21. The method of claim 12 wherein the light-sensitive material excitable by a light source emitting light at a wavelength about 780 nm and a light source emitting at a wavelength about 530 nm.

22. The method of claim 12 wherein the light-sensitive material is placed at distinct loci.

23. The method of claim 12 wherein the light-sensitive material is diffusively applied by spin coating.

24. A method for fabricating an optical disc, said method comprising the steps of:

obtaining a first substrate having a first major surface and a second major surface, said first or second major surface, or both, having a detectable registration mark;

imprinting in select areas said first major surface of said first substrate layer with light-sensitive material;

obtaining a second substrate having a first major surface and a second major surface, said first major surface of said second

substrate layer having information pits thereon and either of said first or second major surface, or both, having a detectable registration mark;

affixing said second major surface of said second substrate along said first major surface of said first substrate so as said detectable registration marks overlap each other;

metalizing said first major surface of said second substrate layer having said information pits;

disposing a first overcoat layer along said metalized surface; and

optionally disposing a second overcoat layer along said second major surface of said first substrate layer.

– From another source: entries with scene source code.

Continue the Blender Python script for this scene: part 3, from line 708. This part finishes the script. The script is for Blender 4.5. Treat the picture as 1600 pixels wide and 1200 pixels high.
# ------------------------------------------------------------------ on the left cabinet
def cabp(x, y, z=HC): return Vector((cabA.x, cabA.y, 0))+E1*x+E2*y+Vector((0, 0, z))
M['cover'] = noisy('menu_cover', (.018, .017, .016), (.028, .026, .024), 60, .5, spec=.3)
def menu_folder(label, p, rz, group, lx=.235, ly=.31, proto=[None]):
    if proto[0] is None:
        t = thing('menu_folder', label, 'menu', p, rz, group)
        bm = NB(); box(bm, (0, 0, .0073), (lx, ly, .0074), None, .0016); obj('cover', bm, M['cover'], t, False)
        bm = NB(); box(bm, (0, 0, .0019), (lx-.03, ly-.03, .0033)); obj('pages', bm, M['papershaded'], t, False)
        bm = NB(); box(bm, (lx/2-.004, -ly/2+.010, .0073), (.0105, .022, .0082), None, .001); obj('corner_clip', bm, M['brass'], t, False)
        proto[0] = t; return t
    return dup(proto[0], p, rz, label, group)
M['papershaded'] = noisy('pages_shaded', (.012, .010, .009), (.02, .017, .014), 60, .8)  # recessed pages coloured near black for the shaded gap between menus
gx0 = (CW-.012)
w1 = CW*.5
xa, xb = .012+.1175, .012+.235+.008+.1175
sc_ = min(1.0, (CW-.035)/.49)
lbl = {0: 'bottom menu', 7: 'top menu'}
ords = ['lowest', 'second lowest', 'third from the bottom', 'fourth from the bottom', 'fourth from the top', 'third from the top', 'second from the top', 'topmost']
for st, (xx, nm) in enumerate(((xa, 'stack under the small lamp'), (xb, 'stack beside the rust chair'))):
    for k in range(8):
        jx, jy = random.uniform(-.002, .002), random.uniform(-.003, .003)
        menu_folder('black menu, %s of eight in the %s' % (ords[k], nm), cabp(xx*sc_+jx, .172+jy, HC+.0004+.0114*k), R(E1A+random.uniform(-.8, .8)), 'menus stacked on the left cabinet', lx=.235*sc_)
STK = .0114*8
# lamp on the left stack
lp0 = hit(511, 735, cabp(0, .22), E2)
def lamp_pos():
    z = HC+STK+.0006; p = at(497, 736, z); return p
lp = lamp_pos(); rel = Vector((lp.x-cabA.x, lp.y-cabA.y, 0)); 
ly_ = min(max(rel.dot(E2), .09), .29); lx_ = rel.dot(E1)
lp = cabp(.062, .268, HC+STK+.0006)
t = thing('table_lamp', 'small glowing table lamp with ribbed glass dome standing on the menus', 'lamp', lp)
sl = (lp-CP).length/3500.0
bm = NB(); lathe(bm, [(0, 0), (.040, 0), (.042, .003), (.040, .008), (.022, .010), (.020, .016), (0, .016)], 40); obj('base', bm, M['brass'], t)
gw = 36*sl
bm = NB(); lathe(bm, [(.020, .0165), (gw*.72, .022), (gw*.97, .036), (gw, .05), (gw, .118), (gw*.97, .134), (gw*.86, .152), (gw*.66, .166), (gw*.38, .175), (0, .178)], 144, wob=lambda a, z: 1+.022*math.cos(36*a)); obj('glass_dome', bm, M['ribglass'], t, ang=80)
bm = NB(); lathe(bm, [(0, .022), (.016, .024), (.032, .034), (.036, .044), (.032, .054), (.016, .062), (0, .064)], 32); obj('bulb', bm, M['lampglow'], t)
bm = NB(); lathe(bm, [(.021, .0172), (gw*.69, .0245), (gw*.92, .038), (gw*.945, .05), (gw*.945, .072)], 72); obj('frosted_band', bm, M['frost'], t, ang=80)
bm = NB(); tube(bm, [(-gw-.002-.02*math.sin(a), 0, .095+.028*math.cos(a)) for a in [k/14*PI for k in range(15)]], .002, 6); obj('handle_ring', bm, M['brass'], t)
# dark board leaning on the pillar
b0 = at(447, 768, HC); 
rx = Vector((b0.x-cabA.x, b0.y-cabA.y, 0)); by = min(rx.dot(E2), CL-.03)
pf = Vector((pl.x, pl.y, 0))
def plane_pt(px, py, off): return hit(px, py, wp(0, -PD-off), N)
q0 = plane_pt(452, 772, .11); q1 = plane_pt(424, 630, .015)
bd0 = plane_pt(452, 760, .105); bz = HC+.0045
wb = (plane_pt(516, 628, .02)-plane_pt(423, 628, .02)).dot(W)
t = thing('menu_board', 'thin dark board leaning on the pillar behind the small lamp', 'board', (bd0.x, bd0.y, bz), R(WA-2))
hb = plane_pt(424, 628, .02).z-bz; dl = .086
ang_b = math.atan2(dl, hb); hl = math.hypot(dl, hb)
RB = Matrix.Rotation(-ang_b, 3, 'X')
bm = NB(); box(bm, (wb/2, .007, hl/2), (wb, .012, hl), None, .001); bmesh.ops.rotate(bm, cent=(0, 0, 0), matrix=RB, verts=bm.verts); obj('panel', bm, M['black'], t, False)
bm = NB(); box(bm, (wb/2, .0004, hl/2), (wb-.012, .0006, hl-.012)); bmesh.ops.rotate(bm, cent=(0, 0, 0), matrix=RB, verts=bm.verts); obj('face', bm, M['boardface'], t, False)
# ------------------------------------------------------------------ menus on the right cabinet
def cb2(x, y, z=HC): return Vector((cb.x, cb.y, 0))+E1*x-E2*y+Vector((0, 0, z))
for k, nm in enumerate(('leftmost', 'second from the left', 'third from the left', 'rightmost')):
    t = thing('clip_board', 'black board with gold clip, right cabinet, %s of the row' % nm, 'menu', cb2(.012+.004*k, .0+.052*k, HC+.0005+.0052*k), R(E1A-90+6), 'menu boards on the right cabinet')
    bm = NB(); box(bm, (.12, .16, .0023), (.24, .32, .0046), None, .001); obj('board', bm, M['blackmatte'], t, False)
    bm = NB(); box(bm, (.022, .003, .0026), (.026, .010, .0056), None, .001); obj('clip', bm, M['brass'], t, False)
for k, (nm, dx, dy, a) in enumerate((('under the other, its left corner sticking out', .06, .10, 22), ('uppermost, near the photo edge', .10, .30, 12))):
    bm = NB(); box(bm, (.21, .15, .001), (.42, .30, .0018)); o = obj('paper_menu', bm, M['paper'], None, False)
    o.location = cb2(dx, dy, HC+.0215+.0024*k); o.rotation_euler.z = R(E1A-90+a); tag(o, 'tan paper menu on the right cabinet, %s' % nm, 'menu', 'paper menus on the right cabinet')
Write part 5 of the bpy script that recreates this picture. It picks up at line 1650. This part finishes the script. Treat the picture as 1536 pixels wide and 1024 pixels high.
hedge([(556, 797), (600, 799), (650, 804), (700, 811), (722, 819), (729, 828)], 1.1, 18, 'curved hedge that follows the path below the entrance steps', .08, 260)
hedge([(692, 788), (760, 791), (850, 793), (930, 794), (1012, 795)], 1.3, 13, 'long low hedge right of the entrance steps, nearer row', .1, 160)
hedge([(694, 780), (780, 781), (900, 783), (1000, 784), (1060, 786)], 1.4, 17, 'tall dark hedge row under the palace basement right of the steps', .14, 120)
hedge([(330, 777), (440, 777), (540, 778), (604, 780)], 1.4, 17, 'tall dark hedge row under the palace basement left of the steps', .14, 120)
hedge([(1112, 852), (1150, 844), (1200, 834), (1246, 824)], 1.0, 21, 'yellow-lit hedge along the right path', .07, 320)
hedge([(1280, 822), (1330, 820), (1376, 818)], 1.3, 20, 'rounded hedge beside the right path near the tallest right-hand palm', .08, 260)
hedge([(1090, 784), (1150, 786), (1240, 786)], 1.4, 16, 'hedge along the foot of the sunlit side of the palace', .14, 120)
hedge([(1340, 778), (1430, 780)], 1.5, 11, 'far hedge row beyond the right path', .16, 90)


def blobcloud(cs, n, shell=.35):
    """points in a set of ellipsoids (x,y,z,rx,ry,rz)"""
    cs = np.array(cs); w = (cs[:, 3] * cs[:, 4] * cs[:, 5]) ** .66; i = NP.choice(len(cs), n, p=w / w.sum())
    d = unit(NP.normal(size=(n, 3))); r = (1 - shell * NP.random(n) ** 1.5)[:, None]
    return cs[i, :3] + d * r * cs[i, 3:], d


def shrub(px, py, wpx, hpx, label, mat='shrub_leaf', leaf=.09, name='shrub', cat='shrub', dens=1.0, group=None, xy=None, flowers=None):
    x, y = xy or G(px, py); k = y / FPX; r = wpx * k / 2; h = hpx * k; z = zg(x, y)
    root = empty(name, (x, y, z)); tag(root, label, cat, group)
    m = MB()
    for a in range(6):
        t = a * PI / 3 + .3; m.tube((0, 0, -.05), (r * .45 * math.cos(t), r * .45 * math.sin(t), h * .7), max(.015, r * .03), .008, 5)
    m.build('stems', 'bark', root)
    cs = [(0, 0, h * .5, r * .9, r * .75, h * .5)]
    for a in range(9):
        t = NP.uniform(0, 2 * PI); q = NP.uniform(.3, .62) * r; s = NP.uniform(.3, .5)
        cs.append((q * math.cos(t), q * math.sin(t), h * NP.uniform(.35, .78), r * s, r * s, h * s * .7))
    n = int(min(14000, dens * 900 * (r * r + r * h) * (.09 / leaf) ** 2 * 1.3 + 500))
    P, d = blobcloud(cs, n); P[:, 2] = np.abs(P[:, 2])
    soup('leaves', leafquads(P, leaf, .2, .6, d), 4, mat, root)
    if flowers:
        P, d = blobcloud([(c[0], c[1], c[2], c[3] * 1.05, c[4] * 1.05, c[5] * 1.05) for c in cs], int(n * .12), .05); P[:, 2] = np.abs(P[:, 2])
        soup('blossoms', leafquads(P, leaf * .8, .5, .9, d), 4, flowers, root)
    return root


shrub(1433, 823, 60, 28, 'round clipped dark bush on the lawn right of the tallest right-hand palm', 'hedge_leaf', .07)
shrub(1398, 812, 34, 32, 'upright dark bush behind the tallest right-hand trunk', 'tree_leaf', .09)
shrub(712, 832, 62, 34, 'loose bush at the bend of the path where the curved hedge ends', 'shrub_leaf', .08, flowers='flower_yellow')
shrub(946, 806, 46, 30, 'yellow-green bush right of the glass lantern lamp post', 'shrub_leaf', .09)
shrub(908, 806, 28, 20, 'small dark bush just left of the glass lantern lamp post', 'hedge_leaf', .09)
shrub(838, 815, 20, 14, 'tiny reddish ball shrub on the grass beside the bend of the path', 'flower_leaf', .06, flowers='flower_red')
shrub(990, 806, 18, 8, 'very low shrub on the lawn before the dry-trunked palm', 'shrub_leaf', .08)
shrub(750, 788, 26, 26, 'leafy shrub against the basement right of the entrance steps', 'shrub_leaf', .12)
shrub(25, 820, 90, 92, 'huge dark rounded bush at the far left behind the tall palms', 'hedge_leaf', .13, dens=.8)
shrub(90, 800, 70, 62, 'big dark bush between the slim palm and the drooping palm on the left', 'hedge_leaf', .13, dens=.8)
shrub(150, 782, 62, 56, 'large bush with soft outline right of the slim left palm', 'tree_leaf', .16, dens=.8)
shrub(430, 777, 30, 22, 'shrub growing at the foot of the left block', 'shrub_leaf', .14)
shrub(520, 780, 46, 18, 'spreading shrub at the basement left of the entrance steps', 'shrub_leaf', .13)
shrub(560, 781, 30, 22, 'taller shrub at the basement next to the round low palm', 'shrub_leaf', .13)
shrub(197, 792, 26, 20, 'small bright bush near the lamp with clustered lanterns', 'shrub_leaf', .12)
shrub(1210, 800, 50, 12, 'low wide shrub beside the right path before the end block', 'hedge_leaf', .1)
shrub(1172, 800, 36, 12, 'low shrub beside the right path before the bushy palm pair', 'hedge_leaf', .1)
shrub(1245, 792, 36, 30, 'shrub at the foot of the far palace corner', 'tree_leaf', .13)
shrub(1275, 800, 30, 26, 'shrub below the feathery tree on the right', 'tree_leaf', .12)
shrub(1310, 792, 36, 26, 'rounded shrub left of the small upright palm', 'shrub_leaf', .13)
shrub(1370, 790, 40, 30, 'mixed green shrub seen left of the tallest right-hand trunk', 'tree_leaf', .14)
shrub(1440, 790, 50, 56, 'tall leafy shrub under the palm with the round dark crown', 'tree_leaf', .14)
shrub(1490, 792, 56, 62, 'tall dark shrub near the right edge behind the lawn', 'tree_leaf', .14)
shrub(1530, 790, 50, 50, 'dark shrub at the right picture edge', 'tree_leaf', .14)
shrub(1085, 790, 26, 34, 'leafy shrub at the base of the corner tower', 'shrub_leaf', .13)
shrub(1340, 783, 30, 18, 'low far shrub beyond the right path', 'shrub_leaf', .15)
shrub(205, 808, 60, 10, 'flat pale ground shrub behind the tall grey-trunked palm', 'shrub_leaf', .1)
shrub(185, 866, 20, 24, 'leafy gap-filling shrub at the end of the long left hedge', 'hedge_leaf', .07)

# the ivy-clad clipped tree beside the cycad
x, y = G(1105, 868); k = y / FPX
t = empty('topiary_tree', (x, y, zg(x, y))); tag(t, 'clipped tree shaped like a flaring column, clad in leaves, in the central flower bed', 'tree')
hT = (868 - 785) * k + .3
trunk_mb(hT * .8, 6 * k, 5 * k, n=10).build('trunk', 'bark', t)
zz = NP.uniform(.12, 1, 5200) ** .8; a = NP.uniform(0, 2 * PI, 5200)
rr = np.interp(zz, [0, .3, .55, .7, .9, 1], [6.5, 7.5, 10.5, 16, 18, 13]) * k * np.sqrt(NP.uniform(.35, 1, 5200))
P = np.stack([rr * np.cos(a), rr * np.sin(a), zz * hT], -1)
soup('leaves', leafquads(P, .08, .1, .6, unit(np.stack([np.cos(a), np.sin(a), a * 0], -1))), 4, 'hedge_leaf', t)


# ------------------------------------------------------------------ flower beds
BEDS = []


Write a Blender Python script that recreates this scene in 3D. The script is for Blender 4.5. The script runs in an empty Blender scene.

25. The method of claim 24 wherein said first substrate comprises polycarbonate.

26. The method of claim 24 wherein said second substrate comprises polycarbonate.

27. The method of claim 24 wherein the light-sensitive material is a fluorescent compound.

28. The method of claim 24 wherein the light-sensitive material comprises a cyanine compound.

29. The method of claim 24 wherein the light-sensitive material is exitable by a light source emitting light at a wavelength between about 770 nm to about 830 nm.

30. The method of claim 24 wherein the light-sensitive materialis excitable by a light source emitting at a wavelength between about 630 nm to about 650 nm.

31. The method of claim 24 wherein the light-sensitive material is adapted to emit at 780 nm.

32. The method of claim 24 wherein the light-sensitive material is adapted to emit at 530 nm.

33. The method of claim 24 wherein the light-sensitive material excitable by a light source emitting light at a wavelength about 780 nm and a light source emitting at a wavelength about 530 nm.

34. The method of claim 24 wherein the light-sensitive material is placed at distinct loci.

35. The method of claim 24 wherein the light-sensitive material is diffusively applied by spin coating.

36. An optical disc comprising:

a first substrate layer having a first major surface and a second major surface, said first major surface of said first substrate layer having light-sensitive material thereon;

a second substrate layer having a first major surface and a second major surface, said first major surface of said second substrate layer having information pits thereon, and said second major surface being disposed along said first major surface of said first substrate layer;

a metal reflector layer said metal reflector layer being disposed along said first major surface of said second substrate layer;

a first overcoat layer being disposed along said metal reflector layer; and

optionally a second overcoat layer being disposed along said second major surface of said first substrate layer.